• **Stated goal**:
Take each line that has the word "from" and return it.

• **Recorded data**:

------

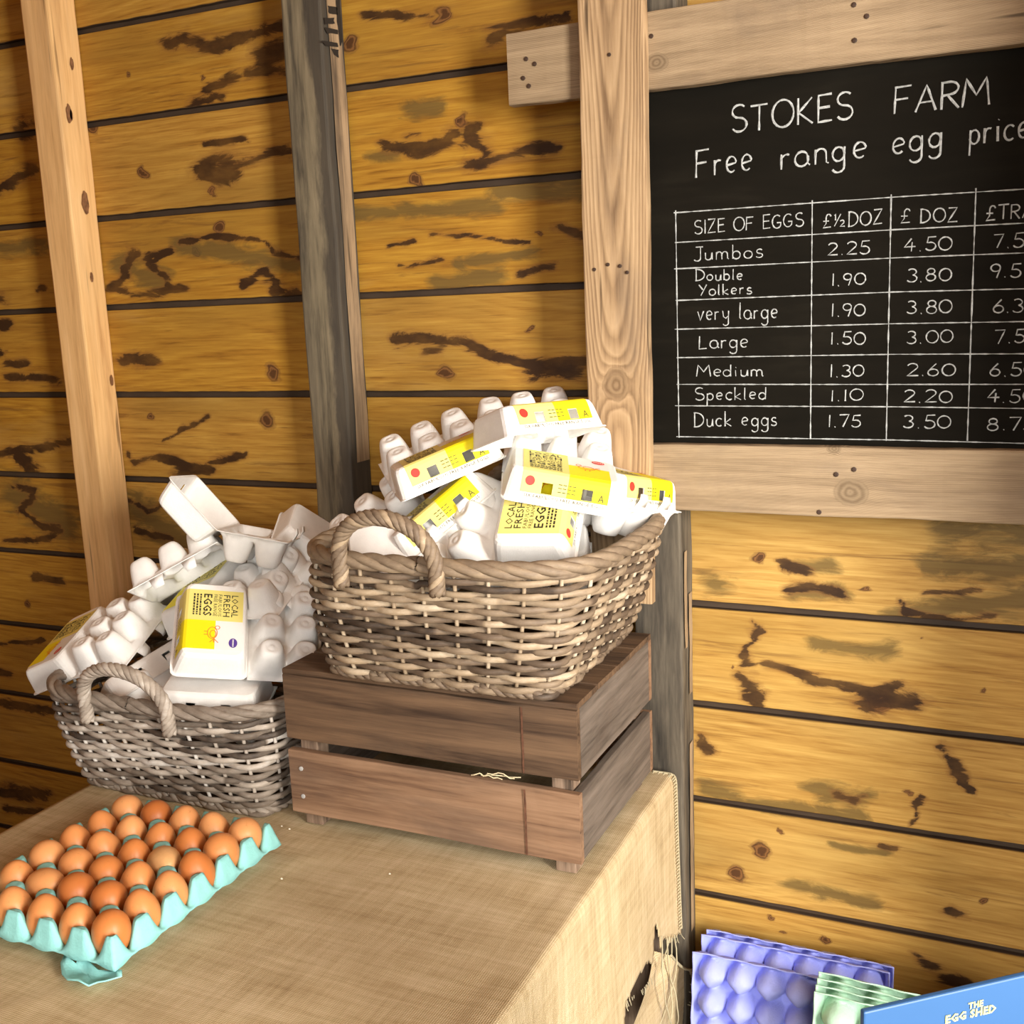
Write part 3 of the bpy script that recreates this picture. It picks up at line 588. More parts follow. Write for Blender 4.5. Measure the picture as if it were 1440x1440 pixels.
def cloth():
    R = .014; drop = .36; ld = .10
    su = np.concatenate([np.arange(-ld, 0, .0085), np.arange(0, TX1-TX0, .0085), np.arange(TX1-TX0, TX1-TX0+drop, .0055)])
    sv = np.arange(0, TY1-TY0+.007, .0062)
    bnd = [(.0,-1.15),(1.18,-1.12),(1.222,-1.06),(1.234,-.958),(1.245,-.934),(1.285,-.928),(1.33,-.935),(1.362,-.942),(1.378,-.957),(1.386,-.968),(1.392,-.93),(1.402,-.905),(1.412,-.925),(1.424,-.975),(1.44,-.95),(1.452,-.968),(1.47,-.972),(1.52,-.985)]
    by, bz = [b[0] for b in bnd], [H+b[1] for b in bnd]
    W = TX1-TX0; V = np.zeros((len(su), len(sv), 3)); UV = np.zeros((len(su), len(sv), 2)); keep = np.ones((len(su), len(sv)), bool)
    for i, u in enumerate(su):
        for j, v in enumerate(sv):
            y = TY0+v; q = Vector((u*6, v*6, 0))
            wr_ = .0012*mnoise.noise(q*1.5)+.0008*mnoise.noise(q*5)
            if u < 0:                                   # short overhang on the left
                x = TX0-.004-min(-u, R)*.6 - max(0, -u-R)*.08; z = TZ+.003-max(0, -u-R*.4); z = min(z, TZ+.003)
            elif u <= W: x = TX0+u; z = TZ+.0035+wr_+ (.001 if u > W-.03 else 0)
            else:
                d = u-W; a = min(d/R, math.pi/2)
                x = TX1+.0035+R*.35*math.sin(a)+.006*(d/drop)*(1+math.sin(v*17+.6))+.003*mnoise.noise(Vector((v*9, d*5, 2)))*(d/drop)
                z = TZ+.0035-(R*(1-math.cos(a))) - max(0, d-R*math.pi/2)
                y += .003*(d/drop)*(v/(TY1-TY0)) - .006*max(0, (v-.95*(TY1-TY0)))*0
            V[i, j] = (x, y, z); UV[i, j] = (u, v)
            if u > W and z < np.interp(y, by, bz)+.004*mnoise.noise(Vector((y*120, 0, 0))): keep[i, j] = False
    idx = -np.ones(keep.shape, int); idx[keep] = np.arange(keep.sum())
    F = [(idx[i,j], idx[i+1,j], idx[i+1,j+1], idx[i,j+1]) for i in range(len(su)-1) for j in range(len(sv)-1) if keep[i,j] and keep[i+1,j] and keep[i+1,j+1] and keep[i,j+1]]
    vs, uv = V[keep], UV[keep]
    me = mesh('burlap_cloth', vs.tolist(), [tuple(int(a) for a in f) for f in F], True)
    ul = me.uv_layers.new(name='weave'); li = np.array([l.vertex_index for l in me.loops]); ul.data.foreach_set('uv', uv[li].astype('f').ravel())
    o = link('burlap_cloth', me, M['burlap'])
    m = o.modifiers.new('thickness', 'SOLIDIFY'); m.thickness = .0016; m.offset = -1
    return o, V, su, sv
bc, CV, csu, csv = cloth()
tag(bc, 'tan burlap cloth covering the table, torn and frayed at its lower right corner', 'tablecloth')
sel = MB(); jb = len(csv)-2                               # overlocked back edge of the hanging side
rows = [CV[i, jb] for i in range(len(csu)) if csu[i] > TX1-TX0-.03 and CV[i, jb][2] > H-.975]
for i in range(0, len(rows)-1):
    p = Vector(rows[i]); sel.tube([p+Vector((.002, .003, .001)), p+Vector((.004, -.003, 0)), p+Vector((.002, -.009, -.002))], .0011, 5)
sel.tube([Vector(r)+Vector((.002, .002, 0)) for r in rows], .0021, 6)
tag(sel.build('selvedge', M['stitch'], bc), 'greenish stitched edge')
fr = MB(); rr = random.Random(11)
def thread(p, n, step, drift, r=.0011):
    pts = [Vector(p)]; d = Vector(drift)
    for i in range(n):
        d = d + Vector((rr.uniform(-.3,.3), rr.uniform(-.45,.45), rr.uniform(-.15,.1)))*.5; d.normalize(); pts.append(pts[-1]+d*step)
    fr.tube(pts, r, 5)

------

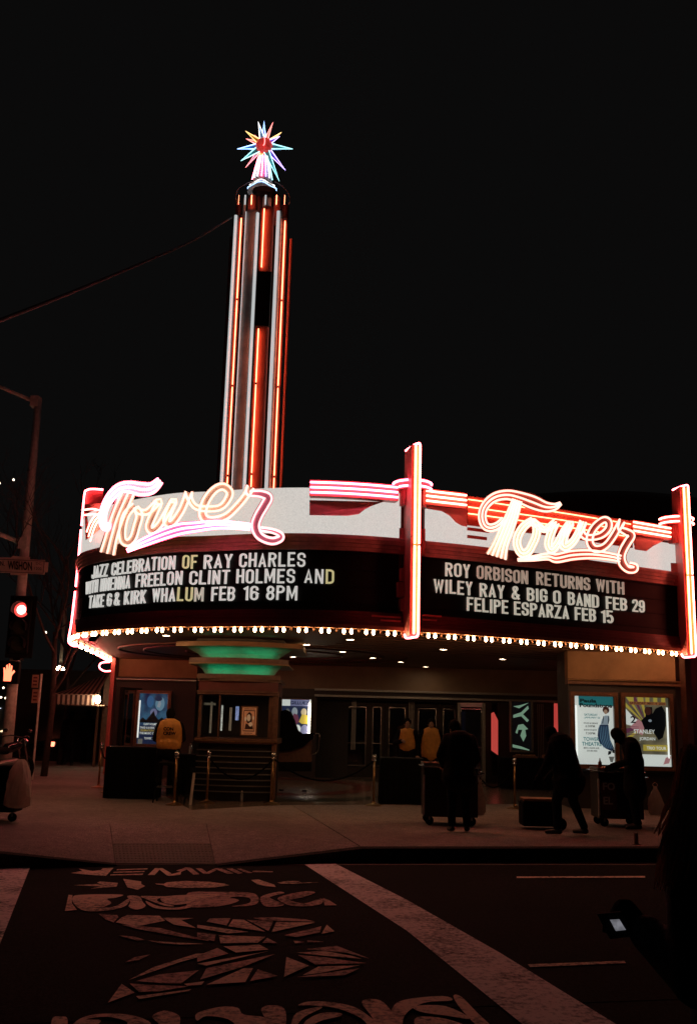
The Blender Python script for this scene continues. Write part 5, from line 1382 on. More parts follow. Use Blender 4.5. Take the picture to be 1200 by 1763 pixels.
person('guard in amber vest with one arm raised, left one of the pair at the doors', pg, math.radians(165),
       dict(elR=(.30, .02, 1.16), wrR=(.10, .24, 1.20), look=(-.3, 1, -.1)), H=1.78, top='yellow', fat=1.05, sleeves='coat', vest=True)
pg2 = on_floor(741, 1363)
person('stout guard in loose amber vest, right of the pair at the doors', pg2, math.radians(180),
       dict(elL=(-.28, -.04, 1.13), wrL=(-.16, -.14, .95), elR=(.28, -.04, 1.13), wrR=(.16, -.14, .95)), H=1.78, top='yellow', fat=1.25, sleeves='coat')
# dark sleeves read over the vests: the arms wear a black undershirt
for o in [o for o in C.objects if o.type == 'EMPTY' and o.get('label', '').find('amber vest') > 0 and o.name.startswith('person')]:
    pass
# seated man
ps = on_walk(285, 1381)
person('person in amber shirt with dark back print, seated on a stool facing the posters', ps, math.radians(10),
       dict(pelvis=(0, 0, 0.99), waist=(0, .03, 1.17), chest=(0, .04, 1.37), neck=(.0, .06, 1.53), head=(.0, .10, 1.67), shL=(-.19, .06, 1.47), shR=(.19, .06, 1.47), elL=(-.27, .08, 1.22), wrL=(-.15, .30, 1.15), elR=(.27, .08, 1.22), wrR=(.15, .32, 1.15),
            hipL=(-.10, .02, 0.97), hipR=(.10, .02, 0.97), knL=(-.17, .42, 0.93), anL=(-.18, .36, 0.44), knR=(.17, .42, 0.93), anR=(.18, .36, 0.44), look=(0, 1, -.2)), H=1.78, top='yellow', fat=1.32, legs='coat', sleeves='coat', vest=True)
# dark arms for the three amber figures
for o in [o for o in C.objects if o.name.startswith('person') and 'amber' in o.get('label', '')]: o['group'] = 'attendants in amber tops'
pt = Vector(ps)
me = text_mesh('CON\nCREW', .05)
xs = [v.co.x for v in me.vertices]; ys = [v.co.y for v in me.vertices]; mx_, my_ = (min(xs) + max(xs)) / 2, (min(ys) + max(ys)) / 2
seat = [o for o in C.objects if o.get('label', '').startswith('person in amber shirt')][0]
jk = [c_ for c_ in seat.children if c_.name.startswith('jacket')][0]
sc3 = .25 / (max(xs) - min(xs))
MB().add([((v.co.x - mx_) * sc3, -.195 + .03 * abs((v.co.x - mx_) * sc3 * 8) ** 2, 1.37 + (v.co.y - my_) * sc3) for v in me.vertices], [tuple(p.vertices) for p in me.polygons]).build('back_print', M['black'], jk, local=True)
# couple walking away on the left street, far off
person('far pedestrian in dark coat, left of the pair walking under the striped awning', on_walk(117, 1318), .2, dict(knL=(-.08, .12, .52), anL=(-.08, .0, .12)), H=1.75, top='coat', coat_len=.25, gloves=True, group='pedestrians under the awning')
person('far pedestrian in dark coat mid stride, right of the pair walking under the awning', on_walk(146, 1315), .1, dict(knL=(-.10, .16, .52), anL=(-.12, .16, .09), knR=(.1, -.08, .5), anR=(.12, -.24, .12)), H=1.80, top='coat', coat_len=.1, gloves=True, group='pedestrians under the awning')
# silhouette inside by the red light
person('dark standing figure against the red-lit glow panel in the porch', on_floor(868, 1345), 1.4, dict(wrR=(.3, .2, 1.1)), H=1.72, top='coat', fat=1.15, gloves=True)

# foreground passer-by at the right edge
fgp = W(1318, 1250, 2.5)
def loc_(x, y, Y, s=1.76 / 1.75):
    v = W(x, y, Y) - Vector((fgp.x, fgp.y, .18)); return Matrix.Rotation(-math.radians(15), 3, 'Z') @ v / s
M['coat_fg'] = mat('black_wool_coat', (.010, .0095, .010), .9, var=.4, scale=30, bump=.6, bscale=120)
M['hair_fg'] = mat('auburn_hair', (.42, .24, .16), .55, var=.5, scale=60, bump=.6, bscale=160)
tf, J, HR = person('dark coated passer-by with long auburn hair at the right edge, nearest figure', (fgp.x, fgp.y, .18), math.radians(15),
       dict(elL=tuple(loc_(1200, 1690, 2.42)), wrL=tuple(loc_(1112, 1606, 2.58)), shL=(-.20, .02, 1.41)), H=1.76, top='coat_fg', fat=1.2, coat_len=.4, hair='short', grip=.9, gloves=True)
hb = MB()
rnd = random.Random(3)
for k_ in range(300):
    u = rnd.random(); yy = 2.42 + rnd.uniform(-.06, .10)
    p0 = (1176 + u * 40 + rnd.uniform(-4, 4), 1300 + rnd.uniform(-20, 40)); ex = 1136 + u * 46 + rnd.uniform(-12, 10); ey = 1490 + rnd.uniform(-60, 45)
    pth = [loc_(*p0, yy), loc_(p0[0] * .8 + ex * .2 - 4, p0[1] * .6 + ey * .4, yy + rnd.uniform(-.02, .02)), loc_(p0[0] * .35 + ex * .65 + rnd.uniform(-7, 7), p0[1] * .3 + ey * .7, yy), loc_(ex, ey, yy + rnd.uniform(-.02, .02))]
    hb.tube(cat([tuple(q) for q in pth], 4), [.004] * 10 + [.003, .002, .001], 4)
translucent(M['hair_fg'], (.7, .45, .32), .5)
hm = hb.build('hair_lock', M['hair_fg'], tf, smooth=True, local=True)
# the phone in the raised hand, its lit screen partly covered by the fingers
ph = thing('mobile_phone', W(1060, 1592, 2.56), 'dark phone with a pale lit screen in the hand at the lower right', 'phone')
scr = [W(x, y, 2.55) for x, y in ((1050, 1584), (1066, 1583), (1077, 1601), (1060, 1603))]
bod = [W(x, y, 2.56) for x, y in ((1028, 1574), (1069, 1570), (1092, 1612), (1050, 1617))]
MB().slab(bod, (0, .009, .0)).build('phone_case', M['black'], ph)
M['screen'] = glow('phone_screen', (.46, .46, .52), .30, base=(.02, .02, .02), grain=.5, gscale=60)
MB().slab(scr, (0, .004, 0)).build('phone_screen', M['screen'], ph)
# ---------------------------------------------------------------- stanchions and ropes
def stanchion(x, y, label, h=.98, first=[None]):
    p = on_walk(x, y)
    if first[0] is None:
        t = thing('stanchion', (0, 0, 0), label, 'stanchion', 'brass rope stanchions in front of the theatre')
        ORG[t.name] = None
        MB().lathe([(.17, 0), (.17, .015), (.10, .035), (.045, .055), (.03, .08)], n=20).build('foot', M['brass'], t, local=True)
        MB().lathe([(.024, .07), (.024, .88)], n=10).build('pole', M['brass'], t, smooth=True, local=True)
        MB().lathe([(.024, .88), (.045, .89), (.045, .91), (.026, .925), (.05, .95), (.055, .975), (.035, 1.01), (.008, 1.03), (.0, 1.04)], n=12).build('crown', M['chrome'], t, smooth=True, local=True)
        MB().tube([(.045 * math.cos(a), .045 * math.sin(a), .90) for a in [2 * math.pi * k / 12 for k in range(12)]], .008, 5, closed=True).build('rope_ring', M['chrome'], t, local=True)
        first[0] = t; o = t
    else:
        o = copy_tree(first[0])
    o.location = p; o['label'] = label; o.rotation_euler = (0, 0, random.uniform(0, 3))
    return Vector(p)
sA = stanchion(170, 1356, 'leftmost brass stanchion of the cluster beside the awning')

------

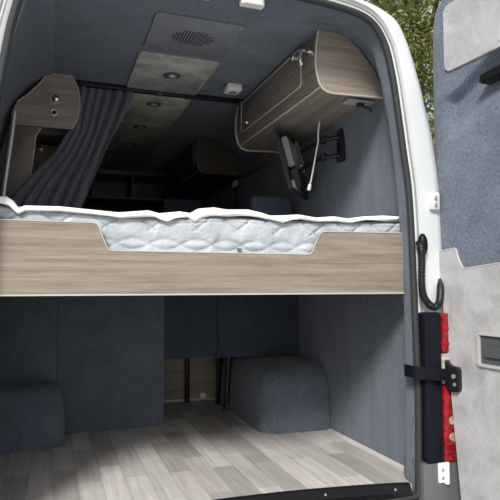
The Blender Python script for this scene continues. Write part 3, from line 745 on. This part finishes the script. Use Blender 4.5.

------

• **Answer to this problem**:
The Blender Python script for this scene continues. Write part 5, from line 1382 on. More parts follow. Use Blender 4.5. Take the picture to be 1200 by 1763 pixels.
The Blender Python script for this scene continues. Write part 3, from line 745 on. This part finishes the script. Use Blender 4.5.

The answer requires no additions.